━━━ Record set ━━━
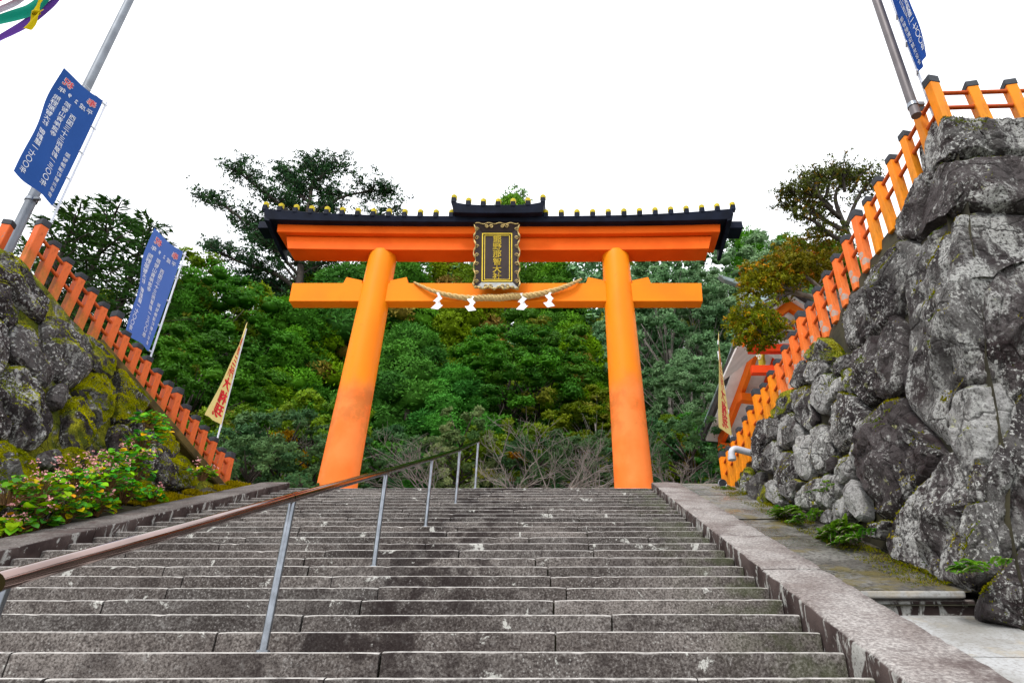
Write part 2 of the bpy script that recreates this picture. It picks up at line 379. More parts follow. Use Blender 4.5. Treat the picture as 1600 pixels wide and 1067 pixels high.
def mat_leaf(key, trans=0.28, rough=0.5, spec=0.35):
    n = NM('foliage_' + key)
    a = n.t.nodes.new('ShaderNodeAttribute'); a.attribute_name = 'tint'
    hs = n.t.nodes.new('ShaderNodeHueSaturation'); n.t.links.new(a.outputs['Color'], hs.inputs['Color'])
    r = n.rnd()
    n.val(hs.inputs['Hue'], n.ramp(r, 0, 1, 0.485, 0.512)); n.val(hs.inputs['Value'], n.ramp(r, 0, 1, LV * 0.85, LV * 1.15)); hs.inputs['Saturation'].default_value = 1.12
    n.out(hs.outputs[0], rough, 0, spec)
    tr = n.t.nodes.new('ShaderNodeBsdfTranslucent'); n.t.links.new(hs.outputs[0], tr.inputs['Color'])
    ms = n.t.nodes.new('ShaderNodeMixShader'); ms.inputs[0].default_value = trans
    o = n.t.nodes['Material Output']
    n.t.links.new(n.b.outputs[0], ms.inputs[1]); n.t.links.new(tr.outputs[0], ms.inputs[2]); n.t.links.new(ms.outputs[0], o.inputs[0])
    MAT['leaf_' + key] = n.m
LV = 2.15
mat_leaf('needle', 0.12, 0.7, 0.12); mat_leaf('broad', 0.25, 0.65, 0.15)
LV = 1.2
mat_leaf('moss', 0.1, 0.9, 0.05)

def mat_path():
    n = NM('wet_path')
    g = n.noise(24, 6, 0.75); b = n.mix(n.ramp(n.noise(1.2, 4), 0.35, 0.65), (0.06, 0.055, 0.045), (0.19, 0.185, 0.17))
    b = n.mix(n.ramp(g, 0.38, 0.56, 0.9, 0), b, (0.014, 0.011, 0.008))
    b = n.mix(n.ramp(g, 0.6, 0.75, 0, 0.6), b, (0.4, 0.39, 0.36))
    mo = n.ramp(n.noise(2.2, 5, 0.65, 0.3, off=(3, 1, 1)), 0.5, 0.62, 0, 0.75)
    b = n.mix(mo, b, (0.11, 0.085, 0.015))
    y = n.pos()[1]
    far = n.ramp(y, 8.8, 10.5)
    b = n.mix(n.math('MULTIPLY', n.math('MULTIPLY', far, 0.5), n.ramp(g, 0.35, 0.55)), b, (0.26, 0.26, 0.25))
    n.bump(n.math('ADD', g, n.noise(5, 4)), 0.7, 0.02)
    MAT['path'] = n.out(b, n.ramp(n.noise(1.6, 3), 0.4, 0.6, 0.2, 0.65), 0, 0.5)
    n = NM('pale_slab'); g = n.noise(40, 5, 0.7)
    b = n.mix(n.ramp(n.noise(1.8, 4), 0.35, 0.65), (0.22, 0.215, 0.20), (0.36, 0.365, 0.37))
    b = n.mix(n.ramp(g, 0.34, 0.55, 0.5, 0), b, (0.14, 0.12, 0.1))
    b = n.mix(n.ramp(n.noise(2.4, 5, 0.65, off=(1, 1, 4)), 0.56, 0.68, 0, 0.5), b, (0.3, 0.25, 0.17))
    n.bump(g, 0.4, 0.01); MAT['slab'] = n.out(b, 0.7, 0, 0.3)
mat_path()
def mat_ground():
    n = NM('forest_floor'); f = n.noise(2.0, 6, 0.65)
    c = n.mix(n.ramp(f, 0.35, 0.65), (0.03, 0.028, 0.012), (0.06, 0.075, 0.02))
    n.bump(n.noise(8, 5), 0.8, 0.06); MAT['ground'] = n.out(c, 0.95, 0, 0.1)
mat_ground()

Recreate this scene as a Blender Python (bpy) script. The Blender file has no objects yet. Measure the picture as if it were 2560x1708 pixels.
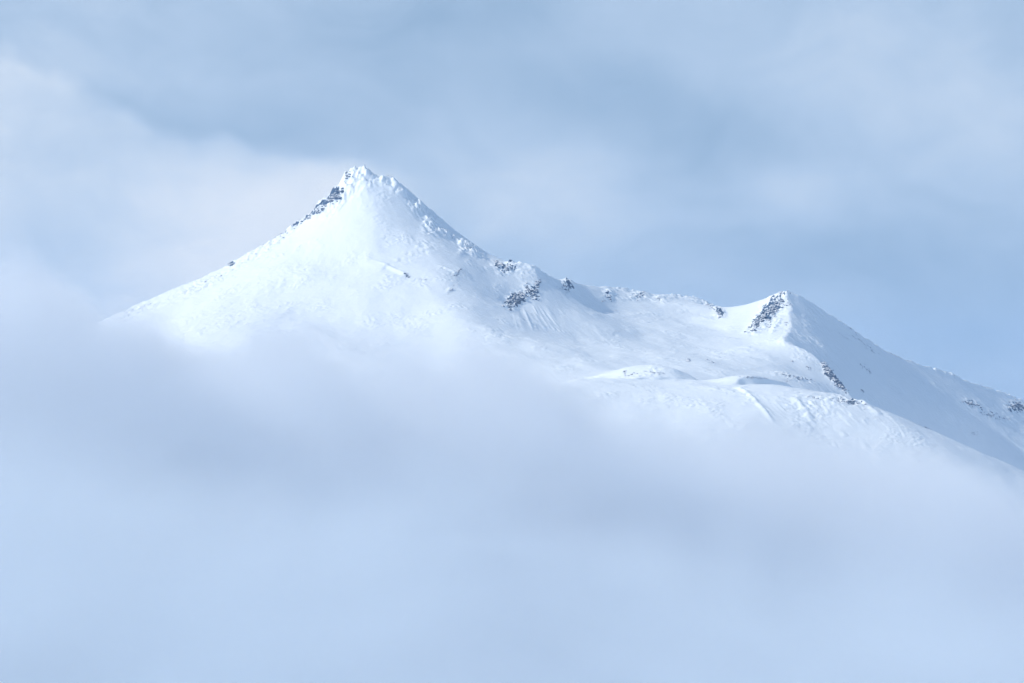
━━━
━━━ Record set ━━━
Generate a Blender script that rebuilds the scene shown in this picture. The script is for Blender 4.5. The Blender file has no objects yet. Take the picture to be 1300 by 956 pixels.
━━━
━━━ Record set ━━━
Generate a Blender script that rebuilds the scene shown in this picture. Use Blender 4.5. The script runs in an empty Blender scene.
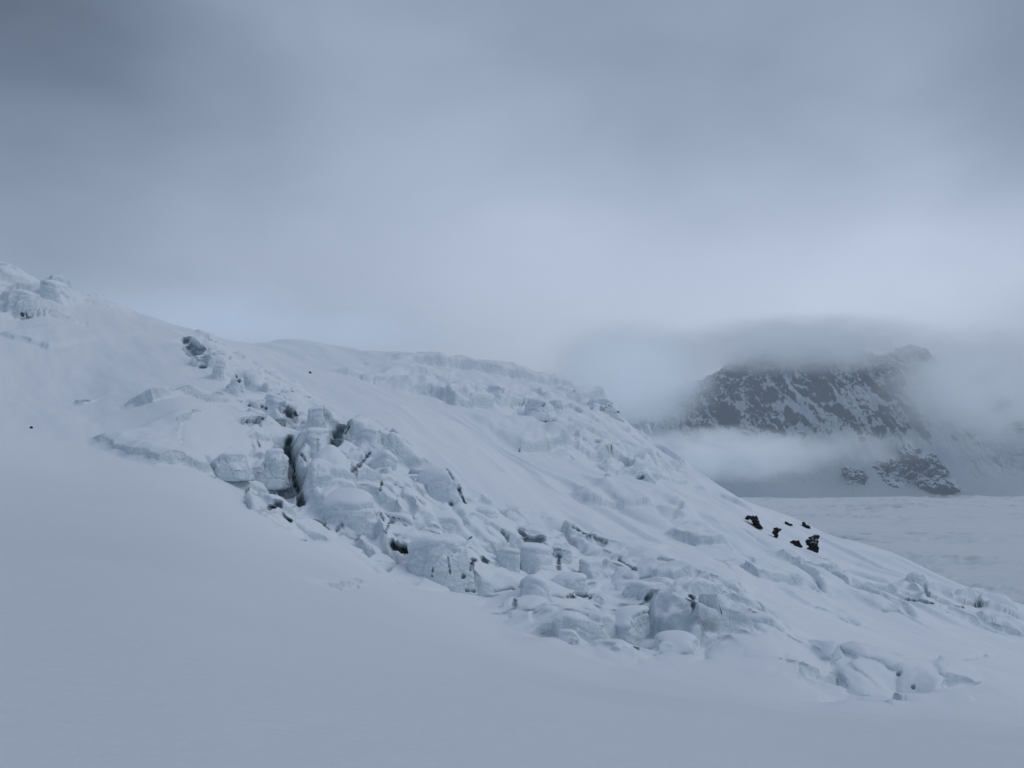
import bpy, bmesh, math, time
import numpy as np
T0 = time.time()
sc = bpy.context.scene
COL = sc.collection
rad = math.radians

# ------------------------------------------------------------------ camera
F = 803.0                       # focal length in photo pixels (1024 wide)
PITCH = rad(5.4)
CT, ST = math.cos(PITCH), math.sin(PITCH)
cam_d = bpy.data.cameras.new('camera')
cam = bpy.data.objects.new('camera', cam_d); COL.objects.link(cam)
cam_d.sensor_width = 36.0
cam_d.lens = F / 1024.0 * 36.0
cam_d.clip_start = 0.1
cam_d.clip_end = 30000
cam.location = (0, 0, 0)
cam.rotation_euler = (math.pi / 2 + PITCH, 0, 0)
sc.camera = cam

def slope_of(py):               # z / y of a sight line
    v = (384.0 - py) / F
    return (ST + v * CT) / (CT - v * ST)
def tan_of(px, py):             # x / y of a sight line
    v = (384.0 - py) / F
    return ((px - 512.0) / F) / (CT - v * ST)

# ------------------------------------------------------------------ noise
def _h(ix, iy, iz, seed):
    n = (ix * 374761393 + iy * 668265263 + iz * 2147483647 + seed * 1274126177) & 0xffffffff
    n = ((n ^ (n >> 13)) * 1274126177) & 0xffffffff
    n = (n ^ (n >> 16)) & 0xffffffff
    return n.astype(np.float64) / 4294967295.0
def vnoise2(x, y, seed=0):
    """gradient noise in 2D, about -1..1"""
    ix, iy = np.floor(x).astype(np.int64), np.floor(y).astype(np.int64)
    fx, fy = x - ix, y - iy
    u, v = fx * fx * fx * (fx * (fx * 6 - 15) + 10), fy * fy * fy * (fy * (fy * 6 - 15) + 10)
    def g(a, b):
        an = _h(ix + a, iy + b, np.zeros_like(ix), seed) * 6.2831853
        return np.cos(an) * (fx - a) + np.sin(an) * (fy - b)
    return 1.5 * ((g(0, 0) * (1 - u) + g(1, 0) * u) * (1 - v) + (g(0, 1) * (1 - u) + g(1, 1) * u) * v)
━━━
Aim of the task
Track down every line holding the string "wide" and copy it.

Problem solution
Write part 2 of the bpy script that recreates this picture. It picks up at line 379. More parts follow. Use Blender 4.5. Treat the picture as 1600 pixels wide and 1067 pixels high.
F = 803.0                       # focal length in photo pixels (1024 wide)